▶ [WORK REQUIRED] Give a verbatim copy of the lines below, minus the pictures.

▶ [COLLECTED MATERIAL]
◇ ◇ ◇ ◇
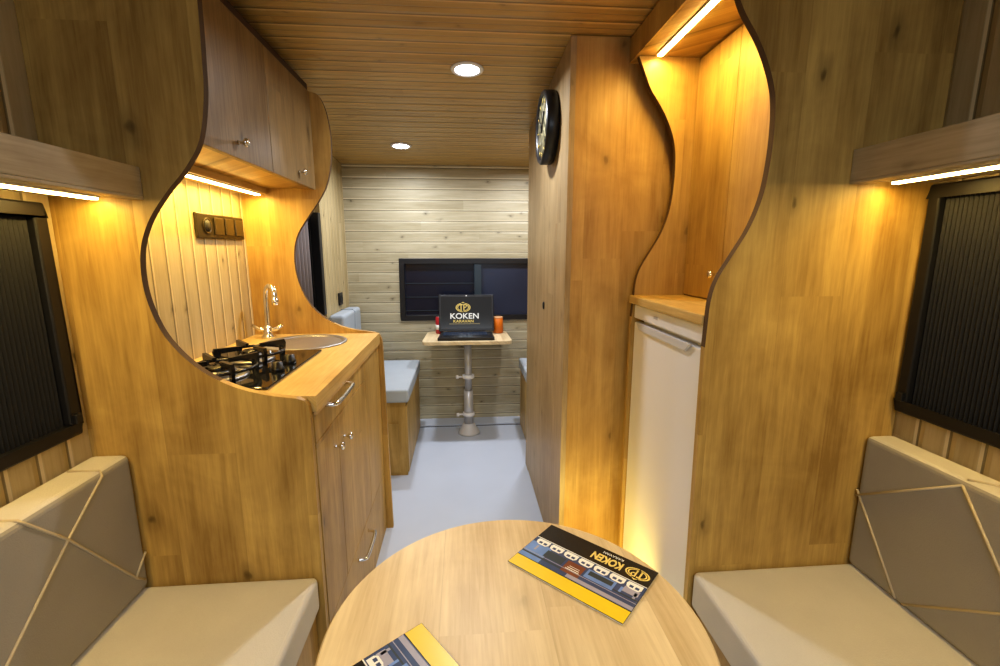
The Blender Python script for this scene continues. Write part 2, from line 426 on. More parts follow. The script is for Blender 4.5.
# ------------------------------------------------------------------ kitchen base unit
kit = thing('kitchen_cabinet', 'oak kitchen base cabinet with chrome handles under the sink and hob', 'cabinet', (-.6, 1.45, 0))
ya, yb = P1+T+.001, P2-.001
m = MB().box(XL+.002, KX-.02, ya, yb, 0, .016).box(XL+.002, XL+.012, ya, yb, .016, .846)
m.box(XL+.012, KX-.02, ya, ya+.016, .016, .846).box(XL+.012, KX-.02, yb-.016, yb, .016, .846)
part(m, 'carcass', M['oak'], kit)
part(MB().box(KX-.02, KX-.003, ya, yb, 0, .028), 'plinth', M['oakdoor'], kit)
g = .0012
def front(y0, y1, z0, z1, name, lab=None):
    return part(MB().box(KX-.0195, KX, y0+g, y1-g, z0+g, z1-g), name, M['oakdoor'], kit, .0008, label=lab)
def bow_handle(parent, yc, z, L, x=KX):
    pts = [(x+.0003, yc-L/2, z), (x+.020, yc-L/2+.004, z), (x+.027, yc-L/2+.018, z), (x+.029, yc, z), (x+.027, yc+L/2-.018, z), (x+.020, yc+L/2-.004, z), (x+.0003, yc+L/2, z)]
    part(MB().tube(spline(pts, 5), .0062, 10), 'handle', M['chrome'], parent, label='chrome bow handle')
def knob(parent, c, d=1, name='knob'):
    x, y, z = c
    part(MB().lathe([(.006, 0), (.004, d*.004), (.004, d*.012), (.010, d*.017), (.0115, d*.021), (.009, d*.025), (0, d*.027)], (x, y, z), 16, 'X'), name, M['chrome'], parent, label='round chrome knob')
dr = front(ya, 1.60, .765, .843, 'drawer'); bow_handle(dr, 1.235, .832, .19)
d1 = front(ya, 1.235, .27, .765, 'door'); knob(d1, (KX, 1.195, .695))
d2 = front(1.235, 1.60, .27, .765, 'door'); knob(d2, (KX, 1.285, .687))
front(1.60, yb, .27, .843, 'front_panel')
d3 = front(ya, yb, .03, .27, 'drawer'); bow_handle(d3, 1.44, .225, .16)

ct = MB().box(XL+.002, KX+.008, ya, yb, .8465, .885).build('kitchen_worktop', M['oakh'])
SK = (-.583, 1.690)
cut(ct, MB().lathe([(.128, .80), (.128, .95)], (SK[0], SK[1], 0), 48))
ct.data.materials.clear(); ct.data.materials.append(M['oakh'])
tag(ct, 'light oak kitchen worktop holding the round sink and the gas hob', 'worktop')
m = MB().box(KX+.0005, KX+.007, ya, yb, .838, .8462)
o = m.build('worktop_lip', M['edgel']); o.parent = ct

# sink
m = MB().lathe([(.146,.8852), (.147,.888), (.143,.8905), (.130,.8885), (.124,.880), (.120,.83), (.110,.775), (.085,.758), (.022,.752), (.022,.750)], (SK[0], SK[1], 0), 56)
snk = thing('sink', 'round stainless steel sink bowl set in the kitchen worktop', 'sink', (SK[0], SK[1], .75))
part(m, 'bowl', M['steel'], snk)
part(MB().lathe([(.020,.7515), (.020,.754), (.014,.755), (.012,.752)], (SK[0], SK[1], 0), 24), 'drain', M['chrome'], snk)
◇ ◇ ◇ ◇
▶ [SOLUTION TO THIS EXERCISE]
The Blender Python script for this scene continues. Write part 2, from line 426 on. More parts follow. The script is for Blender 4.5.
# ------------------------------------------------------------------ kitchen base unit
kit = thing('kitchen_cabinet', 'oak kitchen base cabinet with chrome handles under the sink and hob', 'cabinet', (-.6, 1.45, 0))
ya, yb = P1+T+.001, P2-.001
m = MB().box(XL+.002, KX-.02, ya, yb, 0, .016).box(XL+.002, XL+.012, ya, yb, .016, .846)
m.box(XL+.012, KX-.02, ya, ya+.016, .016, .846).box(XL+.012, KX-.02, yb-.016, yb, .016, .846)
part(m, 'carcass', M['oak'], kit)
part(MB().box(KX-.02, KX-.003, ya, yb, 0, .028), 'plinth', M['oakdoor'], kit)
g = .0012
def front(y0, y1, z0, z1, name, lab=None):
    return part(MB().box(KX-.0195, KX, y0+g, y1-g, z0+g, z1-g), name, M['oakdoor'], kit, .0008, label=lab)
def bow_handle(parent, yc, z, L, x=KX):
    pts = [(x+.0003, yc-L/2, z), (x+.020, yc-L/2+.004, z), (x+.027, yc-L/2+.018, z), (x+.029, yc, z), (x+.027, yc+L/2-.018, z), (x+.020, yc+L/2-.004, z), (x+.0003, yc+L/2, z)]
    part(MB().tube(spline(pts, 5), .0062, 10), 'handle', M['chrome'], parent, label='chrome bow handle')
def knob(parent, c, d=1, name='knob'):
    x, y, z = c
    part(MB().lathe([(.006, 0), (.004, d*.004), (.004, d*.012), (.010, d*.017), (.0115, d*.021), (.009, d*.025), (0, d*.027)], (x, y, z), 16, 'X'), name, M['chrome'], parent, label='round chrome knob')
dr = front(ya, 1.60, .765, .843, 'drawer'); bow_handle(dr, 1.235, .832, .19)
d1 = front(ya, 1.235, .27, .765, 'door'); knob(d1, (KX, 1.195, .695))
d2 = front(1.235, 1.60, .27, .765, 'door'); knob(d2, (KX, 1.285, .687))
front(1.60, yb, .27, .843, 'front_panel')
d3 = front(ya, yb, .03, .27, 'drawer'); bow_handle(d3, 1.44, .225, .16)

ct = MB().box(XL+.002, KX+.008, ya, yb, .8465, .885).build('kitchen_worktop', M['oakh'])
SK = (-.583, 1.690)
cut(ct, MB().lathe([(.128, .80), (.128, .95)], (SK[0], SK[1], 0), 48))
ct.data.materials.clear(); ct.data.materials.append(M['oakh'])
tag(ct, 'light oak kitchen worktop holding the round sink and the gas hob', 'worktop')
m = MB().box(KX+.0005, KX+.007, ya, yb, .838, .8462)
o = m.build('worktop_lip', M['edgel']); o.parent = ct

# sink
m = MB().lathe([(.146,.8852), (.147,.888), (.143,.8905), (.130,.8885), (.124,.880), (.120,.83), (.110,.775), (.085,.758), (.022,.752), (.022,.750)], (SK[0], SK[1], 0), 56)
snk = thing('sink', 'round stainless steel sink bowl set in the kitchen worktop', 'sink', (SK[0], SK[1], .75))
part(m, 'bowl', M['steel'], snk)
part(MB().lathe([(.020,.7515), (.020,.754), (.014,.755), (.012,.752)], (SK[0], SK[1], 0), 24), 'drain', M['chrome'], snk)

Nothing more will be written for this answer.